- Data segment:
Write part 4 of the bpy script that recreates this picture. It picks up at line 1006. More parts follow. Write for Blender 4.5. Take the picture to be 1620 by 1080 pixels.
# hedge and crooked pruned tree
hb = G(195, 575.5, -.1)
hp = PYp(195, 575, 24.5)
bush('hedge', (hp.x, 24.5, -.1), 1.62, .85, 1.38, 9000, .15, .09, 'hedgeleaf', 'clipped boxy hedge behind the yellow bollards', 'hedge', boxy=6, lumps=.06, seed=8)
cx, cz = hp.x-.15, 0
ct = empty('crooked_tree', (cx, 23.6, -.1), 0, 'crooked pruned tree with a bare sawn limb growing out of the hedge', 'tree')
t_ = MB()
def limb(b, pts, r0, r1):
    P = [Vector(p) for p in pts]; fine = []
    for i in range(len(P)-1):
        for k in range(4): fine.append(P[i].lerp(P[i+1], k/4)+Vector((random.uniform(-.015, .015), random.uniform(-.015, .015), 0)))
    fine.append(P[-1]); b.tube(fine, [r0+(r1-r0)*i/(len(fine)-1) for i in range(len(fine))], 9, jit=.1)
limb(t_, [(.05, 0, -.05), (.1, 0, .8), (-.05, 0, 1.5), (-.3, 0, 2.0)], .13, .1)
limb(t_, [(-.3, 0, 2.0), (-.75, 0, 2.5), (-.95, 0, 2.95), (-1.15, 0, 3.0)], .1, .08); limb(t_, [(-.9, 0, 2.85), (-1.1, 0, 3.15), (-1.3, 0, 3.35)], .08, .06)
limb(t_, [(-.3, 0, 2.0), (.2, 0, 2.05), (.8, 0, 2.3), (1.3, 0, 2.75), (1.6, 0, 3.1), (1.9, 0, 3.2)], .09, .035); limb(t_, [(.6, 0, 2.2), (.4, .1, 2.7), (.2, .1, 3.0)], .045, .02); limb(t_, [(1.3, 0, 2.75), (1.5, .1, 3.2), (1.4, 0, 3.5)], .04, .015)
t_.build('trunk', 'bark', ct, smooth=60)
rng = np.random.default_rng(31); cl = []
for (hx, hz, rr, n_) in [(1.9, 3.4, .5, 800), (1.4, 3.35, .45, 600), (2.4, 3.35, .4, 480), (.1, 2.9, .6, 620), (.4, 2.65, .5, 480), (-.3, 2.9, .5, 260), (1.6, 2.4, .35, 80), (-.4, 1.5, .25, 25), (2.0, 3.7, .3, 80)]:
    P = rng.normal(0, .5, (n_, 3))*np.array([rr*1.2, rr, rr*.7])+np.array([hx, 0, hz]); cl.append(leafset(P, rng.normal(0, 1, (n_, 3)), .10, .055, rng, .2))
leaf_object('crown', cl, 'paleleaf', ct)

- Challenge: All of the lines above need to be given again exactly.

- Result of this task:
Write part 4 of the bpy script that recreates this picture. It picks up at line 1006. More parts follow. Write for Blender 4.5. Take the picture to be 1620 by 1080 pixels.
# hedge and crooked pruned tree
hb = G(195, 575.5, -.1)
hp = PYp(195, 575, 24.5)
bush('hedge', (hp.x, 24.5, -.1), 1.62, .85, 1.38, 9000, .15, .09, 'hedgeleaf', 'clipped boxy hedge behind the yellow bollards', 'hedge', boxy=6, lumps=.06, seed=8)
cx, cz = hp.x-.15, 0
ct = empty('crooked_tree', (cx, 23.6, -.1), 0, 'crooked pruned tree with a bare sawn limb growing out of the hedge', 'tree')
t_ = MB()
def limb(b, pts, r0, r1):
    P = [Vector(p) for p in pts]; fine = []
    for i in range(len(P)-1):
        for k in range(4): fine.append(P[i].lerp(P[i+1], k/4)+Vector((random.uniform(-.015, .015), random.uniform(-.015, .015), 0)))
    fine.append(P[-1]); b.tube(fine, [r0+(r1-r0)*i/(len(fine)-1) for i in range(len(fine))], 9, jit=.1)
limb(t_, [(.05, 0, -.05), (.1, 0, .8), (-.05, 0, 1.5), (-.3, 0, 2.0)], .13, .1)
limb(t_, [(-.3, 0, 2.0), (-.75, 0, 2.5), (-.95, 0, 2.95), (-1.15, 0, 3.0)], .1, .08); limb(t_, [(-.9, 0, 2.85), (-1.1, 0, 3.15), (-1.3, 0, 3.35)], .08, .06)
limb(t_, [(-.3, 0, 2.0), (.2, 0, 2.05), (.8, 0, 2.3), (1.3, 0, 2.75), (1.6, 0, 3.1), (1.9, 0, 3.2)], .09, .035); limb(t_, [(.6, 0, 2.2), (.4, .1, 2.7), (.2, .1, 3.0)], .045, .02); limb(t_, [(1.3, 0, 2.75), (1.5, .1, 3.2), (1.4, 0, 3.5)], .04, .015)
t_.build('trunk', 'bark', ct, smooth=60)
rng = np.random.default_rng(31); cl = []
for (hx, hz, rr, n_) in [(1.9, 3.4, .5, 800), (1.4, 3.35, .45, 600), (2.4, 3.35, .4, 480), (.1, 2.9, .6, 620), (.4, 2.65, .5, 480), (-.3, 2.9, .5, 260), (1.6, 2.4, .35, 80), (-.4, 1.5, .25, 25), (2.0, 3.7, .3, 80)]:
    P = rng.normal(0, .5, (n_, 3))*np.array([rr*1.2, rr, rr*.7])+np.array([hx, 0, hz]); cl.append(leafset(P, rng.normal(0, 1, (n_, 3)), .10, .055, rng, .2))
leaf_object('crown', cl, 'paleleaf', ct)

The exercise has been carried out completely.